Nigerians are also a special kind of beggars. For years, we have been begging our governments to give us good leadership. Our health institutions, things are in a shambles. Our education is in crutches. Our roads are death traps. There is almost no sector of our national life that we have been able to get right. We remain work in progress close to sixty years after Independence and over 100 years after amalgamation.
Gatekeepers Report 2019 shows that one of three Nigerians live in poverty. That represents thirty-two per cent of the population. Thirty-seven per cent of children still suffers from malnutrition.
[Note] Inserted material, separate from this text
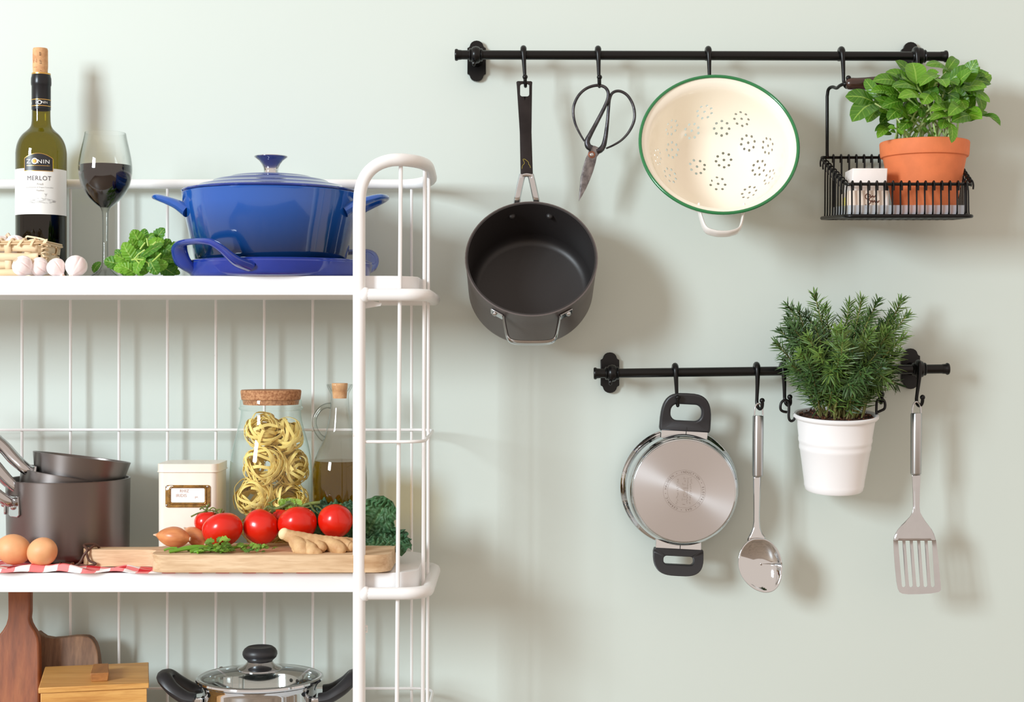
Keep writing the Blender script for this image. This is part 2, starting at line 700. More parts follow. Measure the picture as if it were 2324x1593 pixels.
M['pasta'] = mat('egg_pasta', (255, 228, 140), 0.55, var=0.07, vscale=60, sss=0.15)
M['tomato'] = mat('tomato_skin', (214, 24, 12), 0.24, col2=(226, 42, 14), vscale=14, coat=0.08, sss=0.05)
M['vine'] = mat('tomato_vine', (120, 132, 62), 0.6, col2=(84, 96, 50), vscale=120)
M['shallot'] = mat('shallot_skin', (222, 150, 96), 0.32, col2=(186, 104, 62), vscale=70, stretch=(0.15, 1, 1), bmp=0.15, bscale=80, sss=0.05)
M['ginger'] = mat('ginger_skin', (216, 180, 132), 0.65, col2=(190, 146, 100), vscale=50, bmp=0.5, bscale=160, sss=0.05)
M['ginger_cut'] = mat('ginger_tip', (236, 214, 168), 0.6)
M['egg'] = mat('brown_eggshell', (232, 172, 122), 0.5, col2=(224, 160, 110), vscale=40, bmp=0.08, bscale=500, sss=0.08)
M['oak'] = wood('pale_chopping_board', (230, 202, 166), (216, 184, 146), (182, 144, 104), (5, 45, 60), 0.6)
M['cord'] = mat('leather_cord', (84, 50, 34), 0.6, var=0.3, vscale=100)
M['mahogany'] = wood('red_brown_board', (170, 104, 62), (142, 80, 48), (100, 54, 34), (30, 30, 4), 0.42)
M['walnut'] = wood('weathered_board', (160, 122, 92), (130, 96, 72), (86, 60, 46), (45, 45, 5), 0.6)
M['bamboo'] = wood('bamboo', (226, 176, 104), (214, 160, 88), (186, 128, 64), (3, 30, 90), 0.45)
M['bamboo_dark'] = wood('bamboo_grip', (190, 134, 76), (176, 118, 62), (140, 90, 46), (20, 5, 60), 0.5)
M['basil'] = leaf_mat('basil_leaf', (118, 174, 44), (42, 98, 24), (176, 214, 96), 0.33, 0.25)
M['basil_stem'] = mat('basil_stem', (206, 222, 158), 0.5, col2=(160, 196, 100), vscale=60)
M['mint'] = leaf_mat('balm_leaf', (132, 188, 48), (58, 122, 32), (186, 216, 110), 0.45, 0.3, veins=6, vstr=0.45, bmp=0.6)
M['mint_stem'] = mat('balm_stem', (170, 200, 96), 0.5)
M['parsley'] = leaf_mat('parsley_leaf', (150, 190, 72), (58, 108, 38), (176, 206, 110), 0.5, 0.25)
M['parsley_stem'] = mat('parsley_stem', (104, 156, 42), 0.45)
M['kale'] = leaf_mat('kale_leaf', (84, 126, 80), (36, 72, 52), (112, 150, 100), 0.5, 0.12, veins=4, vstr=0.2, bmp=0.12, vary=30)
M['lettuce'] = leaf_mat('lettuce_leaf', (170, 204, 84), (120, 170, 56), (206, 224, 140), 0.4, 0.35)
M['needle'] = mat('rosemary_needle', (84, 116, 58), 0.42, col2=(50, 82, 43), vscale=30)
M['needle_hi'] = mat('young_rosemary_needle', (118, 148, 68), 0.42, col2=(80, 116, 52), vscale=40)
M['rstem'] = mat('rosemary_stem', (156, 160, 92), 0.6, col2=(120, 112, 68), vscale=60)
M['butter'] = mat('butter_paper', (240, 232, 228), 0.5, bmp=0.3, bscale=40, bdist=0.003)
M['butter2'] = mat('printed_paper_wrap', (240, 222, 206), 0.5, bmp=0.2, bscale=40, bdist=0.002)
M['yellow_print'] = mat('yellow_print', (238, 222, 120), 0.55)
M['dark'] = mat('dark_hole', (40, 40, 40), 0.5)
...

Another interesting figure from the foundation borders on the situation where about half of Nigerians use unsafe or unimproved sanitation. Nigeria still ranks 43rd of 52 African countries on a recently compiled sustainable development goal index.
Poverty, the report says, is concentrating in fast-growing countries like Nigeria and by 2050, more than 40 per cent of Nigeria will still be under poverty’s jackboot. No wonder we still have the second-highest number of deaths of children under the age of five.
My final take: Our country is yet to start crawling, not to talk of walking, and far away from running. Our political class is just a little better than the military. In a lot of sense, many of the players on the political scene are yet to be cured of the military hang-over. A sizeable number of the key players even have a garrison mentality. Ours is a democracy without democrats. Selfish interests are masqueraded as national interests. The good of one is sold as the good of all.

Damola
December 11, 2019 at 8:25 AM
Too bad, we are a product of corruption
Patrick Umah
December 11, 2019 at 1:40 PM
It will remain work in progress as long as the black man is still in control.
We hope the british come back soon to take over
Metu Nyetu
December 11, 2019 at 9:49 PM
THERE ARE times when optimism becomes foolishness, like when you believe that Nigeria has a better future. For where? C’mon! Use that faith and serve God!